The saddest part of this all is that I didn’t mean to do it. My computer crashed after she first IMmed me, and when I brought a second computer up, the dialog that says “Do you want to accept a new message from __?” appeared with a default of “NO”. I happened to just be hitting a carriage return at the precise moment the dialog appeared. PAF! She’s gone. Now I have no way to contact her and she, understandably, likely feels pretty miffed…rebuffed and rebuked even. Why do computers make it so easy to be mean by accident?

Just last week, I was playing a certain online game, and I said something cheeky – one of the people took it the wrong way and moved to slap me; but when I tried to indicate an apology and to “cancel” the slap, the game had my character slap the other back and get into a fight. This highly exacerbated an already delicate situation and quickly made me some online enemies.

Technology is a lubricant for social interaction; programs and telecommunications links make it easy for people to communicate around the world, instantaneously. Unfortunately, they often make it just as easy to communicate in a positive fashion as in a negative one.

The problem with this is that negative messages come across far more strongly than positive ones. You’ll remember someone who says “you are a loser” a lot longer than someone who says “you are nice”. But if in an imaginary user interface the two buttons were next to each other, iconified as a smiley and a frowny face, both equally easy to press, it’s a pretty fair bet that you’d accidentally send negative messages to people when you didn’t mean to do so.

In real life, we’ve got lots of natural reflexes that help us be kind, or at least appear kind. When people smile, we usually can’t help but smile. When they laugh, we find ourselves laughing. When someone look at you, you feel the desire to look, even if just for a moment, back in their eyes. These reflexes are not commuted online. Instead, when someone types a smiley, you have to actively type a smiley back – the absence of doing so may connote rudeness.

As consequence, online is perhaps by default a neutral medium, whereas real life is more of a positive medium. This difference makes it all the easier to interpret online actions as rude or even hostile when a similar conversation, had in person, would never have resulted in a similar outcome.

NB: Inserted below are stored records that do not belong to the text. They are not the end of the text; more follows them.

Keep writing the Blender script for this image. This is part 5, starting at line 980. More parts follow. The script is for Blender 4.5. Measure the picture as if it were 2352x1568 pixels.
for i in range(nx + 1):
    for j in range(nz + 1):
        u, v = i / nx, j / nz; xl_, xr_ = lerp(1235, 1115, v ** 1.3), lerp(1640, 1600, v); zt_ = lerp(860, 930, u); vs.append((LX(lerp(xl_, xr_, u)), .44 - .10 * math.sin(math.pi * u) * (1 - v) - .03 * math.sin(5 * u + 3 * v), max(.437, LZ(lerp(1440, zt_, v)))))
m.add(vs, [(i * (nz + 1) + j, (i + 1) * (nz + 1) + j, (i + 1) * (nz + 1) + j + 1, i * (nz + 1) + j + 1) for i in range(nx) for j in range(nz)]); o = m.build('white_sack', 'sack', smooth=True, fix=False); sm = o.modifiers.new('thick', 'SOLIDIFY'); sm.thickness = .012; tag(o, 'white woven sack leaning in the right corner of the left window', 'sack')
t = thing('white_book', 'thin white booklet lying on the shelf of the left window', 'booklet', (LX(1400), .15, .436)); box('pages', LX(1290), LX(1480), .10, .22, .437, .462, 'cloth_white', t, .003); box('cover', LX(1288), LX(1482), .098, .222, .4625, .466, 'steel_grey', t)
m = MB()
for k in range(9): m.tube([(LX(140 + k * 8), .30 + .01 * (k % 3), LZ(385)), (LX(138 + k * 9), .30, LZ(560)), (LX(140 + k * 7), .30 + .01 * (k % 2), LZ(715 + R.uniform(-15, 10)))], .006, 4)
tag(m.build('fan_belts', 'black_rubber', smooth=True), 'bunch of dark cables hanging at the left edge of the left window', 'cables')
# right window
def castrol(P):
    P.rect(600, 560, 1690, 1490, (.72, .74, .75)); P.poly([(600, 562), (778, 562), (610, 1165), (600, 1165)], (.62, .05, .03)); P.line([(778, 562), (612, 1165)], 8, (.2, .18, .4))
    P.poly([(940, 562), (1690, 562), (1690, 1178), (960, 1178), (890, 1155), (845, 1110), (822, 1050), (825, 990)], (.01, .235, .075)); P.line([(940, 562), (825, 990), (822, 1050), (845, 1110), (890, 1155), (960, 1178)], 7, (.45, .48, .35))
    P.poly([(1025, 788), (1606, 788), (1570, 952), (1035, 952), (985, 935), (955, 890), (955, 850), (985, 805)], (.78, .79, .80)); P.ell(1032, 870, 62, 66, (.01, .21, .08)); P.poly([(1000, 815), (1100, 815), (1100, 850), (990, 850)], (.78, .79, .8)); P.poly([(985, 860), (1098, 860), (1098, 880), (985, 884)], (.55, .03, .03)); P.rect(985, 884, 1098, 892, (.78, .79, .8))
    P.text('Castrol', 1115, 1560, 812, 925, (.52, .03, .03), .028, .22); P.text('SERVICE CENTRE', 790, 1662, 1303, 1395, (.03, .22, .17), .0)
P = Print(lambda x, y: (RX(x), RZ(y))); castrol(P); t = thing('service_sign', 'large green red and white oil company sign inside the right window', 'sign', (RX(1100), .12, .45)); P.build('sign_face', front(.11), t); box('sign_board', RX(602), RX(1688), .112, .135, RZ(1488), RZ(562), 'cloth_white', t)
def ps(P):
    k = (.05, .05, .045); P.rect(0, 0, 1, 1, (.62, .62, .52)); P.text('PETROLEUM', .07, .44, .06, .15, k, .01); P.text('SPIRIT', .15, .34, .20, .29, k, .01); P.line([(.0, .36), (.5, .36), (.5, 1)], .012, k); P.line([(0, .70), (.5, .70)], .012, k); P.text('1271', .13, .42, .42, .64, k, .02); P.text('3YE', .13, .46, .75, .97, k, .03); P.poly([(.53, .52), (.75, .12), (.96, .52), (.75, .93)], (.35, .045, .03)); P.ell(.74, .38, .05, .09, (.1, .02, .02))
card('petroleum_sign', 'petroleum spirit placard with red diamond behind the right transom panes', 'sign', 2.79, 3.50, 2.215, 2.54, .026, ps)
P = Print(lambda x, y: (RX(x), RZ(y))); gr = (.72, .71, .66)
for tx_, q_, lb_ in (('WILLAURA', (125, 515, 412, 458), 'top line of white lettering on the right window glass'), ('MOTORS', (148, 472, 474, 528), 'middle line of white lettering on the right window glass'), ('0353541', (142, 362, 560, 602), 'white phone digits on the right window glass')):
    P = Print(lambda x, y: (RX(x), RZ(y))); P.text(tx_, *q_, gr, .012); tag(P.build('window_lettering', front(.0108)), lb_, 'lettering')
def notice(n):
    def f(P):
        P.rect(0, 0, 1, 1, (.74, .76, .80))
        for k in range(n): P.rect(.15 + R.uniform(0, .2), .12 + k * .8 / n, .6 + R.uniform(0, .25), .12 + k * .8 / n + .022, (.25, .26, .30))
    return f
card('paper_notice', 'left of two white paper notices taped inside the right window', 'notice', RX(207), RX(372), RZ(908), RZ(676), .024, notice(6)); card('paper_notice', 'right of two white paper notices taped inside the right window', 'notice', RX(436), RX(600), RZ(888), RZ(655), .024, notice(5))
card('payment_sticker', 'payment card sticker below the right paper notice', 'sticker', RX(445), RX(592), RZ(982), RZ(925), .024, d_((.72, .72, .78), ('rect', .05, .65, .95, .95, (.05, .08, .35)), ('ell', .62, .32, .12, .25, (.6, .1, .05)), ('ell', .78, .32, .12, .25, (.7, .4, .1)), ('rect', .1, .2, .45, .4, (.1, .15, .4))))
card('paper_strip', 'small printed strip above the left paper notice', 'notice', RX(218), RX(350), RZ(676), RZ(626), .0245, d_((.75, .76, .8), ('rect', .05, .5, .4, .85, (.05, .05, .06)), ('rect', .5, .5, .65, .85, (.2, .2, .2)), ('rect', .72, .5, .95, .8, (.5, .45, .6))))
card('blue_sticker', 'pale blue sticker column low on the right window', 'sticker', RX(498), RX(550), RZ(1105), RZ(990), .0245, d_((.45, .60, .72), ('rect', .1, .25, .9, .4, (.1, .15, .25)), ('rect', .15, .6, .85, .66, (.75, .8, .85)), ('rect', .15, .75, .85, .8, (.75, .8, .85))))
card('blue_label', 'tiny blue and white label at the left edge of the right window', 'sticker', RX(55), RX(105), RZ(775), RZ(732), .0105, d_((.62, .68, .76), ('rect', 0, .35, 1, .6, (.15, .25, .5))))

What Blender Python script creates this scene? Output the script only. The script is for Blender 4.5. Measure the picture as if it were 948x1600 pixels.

Or maybe online is worse than neutral; what if it is downright inherently cruel? Anyone who has experienced an IM friend suddenly disappearing or getting disconnected at “inopportune” moments will know what I’m talking about; it’s as if someone had just walked away from you as you were mid-sentence, or, in the latter case, slammed the door in your face.

You’d think that, taking both the human sensitivity to negativeness and the default meanness of online communication, that the tools would be made to make “friendly” the obvious default, so much so that cruelty would need special and mildly obscure menu items and keypresses and, when engaged, would pop up a little message saying “Are you sure you want to do this? It might be considered mean,” with NO as the default.